И теперь мы осознаем, что создание произведения искусства (в частности музыки и стихов, а изначально, очевидно, и употребление слов) было столь важным и ответственным делом еще и потому, что сочинение осознавалось как рождение. В мир выпускался практически джинн из бутылки.

"Мы припоминаем, что у китайцев, в сказочной стране древних императоров, в государстве и при дворе музыке была отведена ведущая роль, благоденствие музыки считалось равнозначным благоденствию всей культуры и этики, даже всего царства, и капельмейстерам вменялось в обязанность строго следить за соблюдением и чистотой "древних тональностей". Упадок музыки рассматривался как верный признак упадка правления и всего государства. Поэты рассказывали страшные сказки о дьявольских, отвергнутых небом, запретных тональностях, например, о тональности Цинь Шаня и Цин Цзы, о музыке гибели, ибо стоило ей, греховной, зазвучать, как над императорским дворцом сгущались тучи, содрогались и рушились стены, государь и вся империя гибли" [64].

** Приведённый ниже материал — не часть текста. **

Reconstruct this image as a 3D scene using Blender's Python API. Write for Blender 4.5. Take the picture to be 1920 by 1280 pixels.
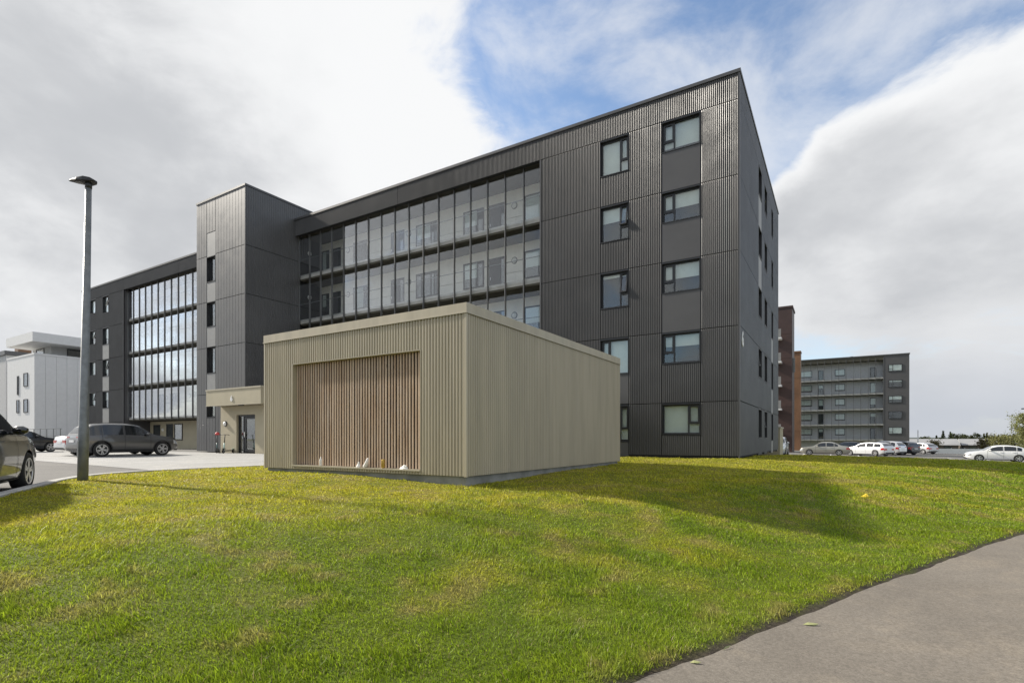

"Музыка зиждется на гармонии неба и земли, на соразмерности темного и светлого. Государства, находящиеся в состоянии упадка, и люди, созревшие для гибели, тоже имеют свою музыку, но музыка их не бывает ясной. Поэтому: чем неистовее музыка, тем меланхоличнее люди, тем большая опасность нависла над государством, тем ниже опускается государь. Так утрачивается суть музыки. Тираны Гиэ и Чжоу Син увлекались неистовой музыкой. Сильные звуки ласкали их слух, а воздействие этих звуков на массы они полагали интересным. Они стремились к новым, странным звукосочетаниям, которых никто никогда не слышал, они пытались превзойти один другого и утратили меру и цель.

Причиной упадка государства Чжоу было изобретение волшебной музыки. Подобная музыка действительно опьяняет, на самом же деле она удалилась от сути музыки. А так как она удалилась от сути собственно музыки, то эта музыка не радостна, народ ропщет и жизни наносится урон. Все это возникает оттого, что неверно толкуют самую суть музыки и наивысшим полагают неистовые звукосочетания. Поэтому музыка благопристойной эпохи спокойна и радостна, а правление уравновешено. Музыка смутного времени беспокойна, мрачна, поскольку его правление противоестественно. Музыка государства, пришедшего в упадок, сентиментальна и уныла, правление его под угрозой [65].